Associo-me a Joseph Stiglitz, que acredita que estamos passando por uma crise tripla: de capitalismo, do clima e de valores.
– Descontentamento é generalizado, após quatro décadas de neoliberalismo. Mas é preciso que sociedades passem a questionar lógicas que beneficiam apenas 0,1% e exijam distribuir riqueza produzida coletivamente.
Antes de metralhar p-e-t-r-a-l-h-a ou c-o-m-u-n-i-s-t-a no teclado, é 'só' o Prêmio Nobel de Economia.
E ele atribui a crise tripla à crença em mercados irrestritos, ao neoliberalismo seguido desde o governo de Ronald Reagan nos Estados Unidos.
Pouco antes de viajar de Nova York ao Vaticano, para participar de um simpósio sobre economia justa, o ex-economista-chefe do Banco Mundial e consultor econômico de Bill Clinton conversou dias atrás com o La Vanguardia sobre seu novo livro, “Capitalismo progressista para uma era de descontentamento”, no qual ele dispara contra Donald Trump e diz que os EUA está em guerra consigo mesmo, que a classe média mais poderosa do planeta não para de perder poder de compra.
E levanta a necessidade de retornar a um capitalismo de prosperidade compartilhada, no qual a política controla a economia e assume que a educação e, portanto, a criatividade e a produtividade dos cidadãos são a base da riqueza de um país.
Reproduzo a entrevista, traduzida pela Carta Maior.
Taxas de juros negativas, manifestações, populismo, crise climática… O que acontece?
É o efeito cumulativo de vários fatores, e um é claramente o aumento da desigualdade.

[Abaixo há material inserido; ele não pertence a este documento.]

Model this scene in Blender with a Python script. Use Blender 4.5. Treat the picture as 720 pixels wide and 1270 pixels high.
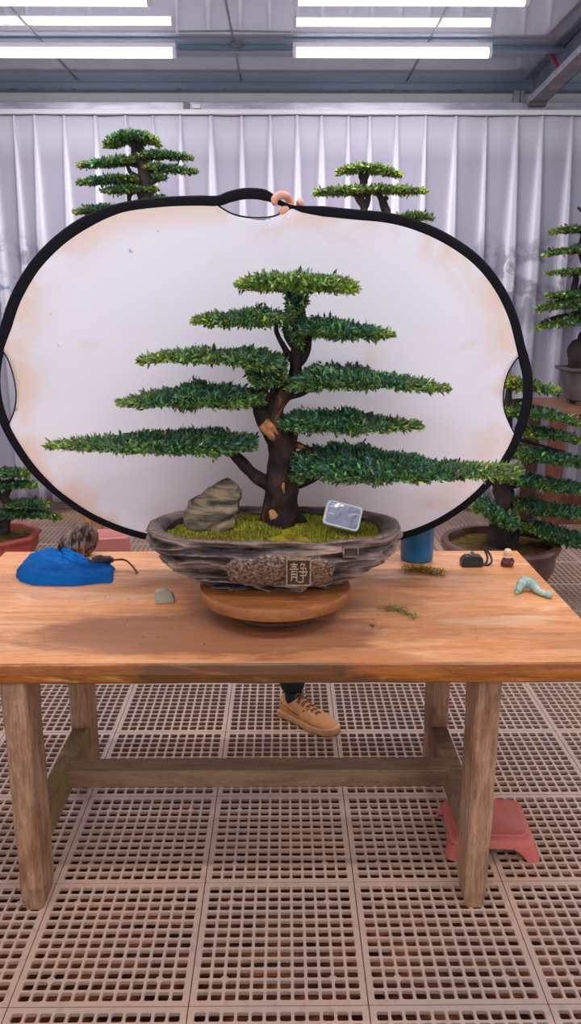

A crise financeira criou muita insegurança e a maneira como ela foi resolvida sugere a muitos que o sistema está quebrado. Na Europa, a crise do euro levou ao desencanto com o funcionamento da União Europeia. Há uma sensação de falta de poder diante de problemas muito sérios. E isso é combinado com problemas de desindustrialização em muitos países, de transformação estrutural, com perda de empregos e sistemas inadequados para as pessoas passarem dos empregos antigos para a nova economia.
As quatro décadas de revolução neoliberal, desde Reagan, cumpriram o que prometeram?
Não, e a evidência é muito sólida de que o crescimento tem sido muito mais lento após o início do reaganismo e thatcherismo que antes. E praticamente todo esse crescimento foi para as pessoas que são mais ricas.
Além disso, a crise de 2008 mostrou a instabilidade do sistema. Em todas as dimensões, o neoliberalismo foi um fracasso.
Por que falhou?
O principal fator é que os mercados desregulados muitas vezes levam à exploração e à ineficiência. Os benefícios são alcançados, mas não produzindo produtos melhores a preços melhores, mas tirando vantagem de outros, como temos visto com os bancos. E há um fenômeno relacionado, que é subestimar a necessidade de ação coletiva.
Muitos dos sucessos da pesquisa básica em ciência e tecnologia são financiados pelo governo e, se você cortar seus fundos, diminuirá o crescimento. Vemos isso de maneira extrema nos EUA. agora com Trump propondo cortar um terço no orçamento da ciência. O Congresso não permitiu, mas é visível sua falta de compreensão do que leva ao progresso.
Você disse que Trump é como reaganismo, mas com esteroides.
(risos) É. Reagan em seu orçamento de 1981 não se preocupou com o déficit fiscal, que foi o início de grandes déficits. Em 1986, ele tentou corrigi-lo, porque estava claro que a redução de impostos não aumentara a renda como ele acreditava.
Em vez disso, a irresponsabilidade de Trump em seu corte de impostos em 2017 foi que ele já sabia o que ia acontecer. E se Reagan reduziu os impostos corporativos, Trump fez muito mais. No que Reagan tentou ser razoável, embora errado em seguir a economia do lado da oferta do neoliberalismo, Trump não estava ciente de nenhum limite.
Também existem diferenças importantes. O reaganismo, o republicano padrão, acredita no livre mercado. Trump, em protecionismo. E Reagan não tentou a desinformação que parece o centro da política de Trump. É por isso que estou falando sobre esteroides: é pegar todos os princípios do padrão neoliberal, exacerbá-los e adicionar ingredientes muito piores que os republicanos tradicionais.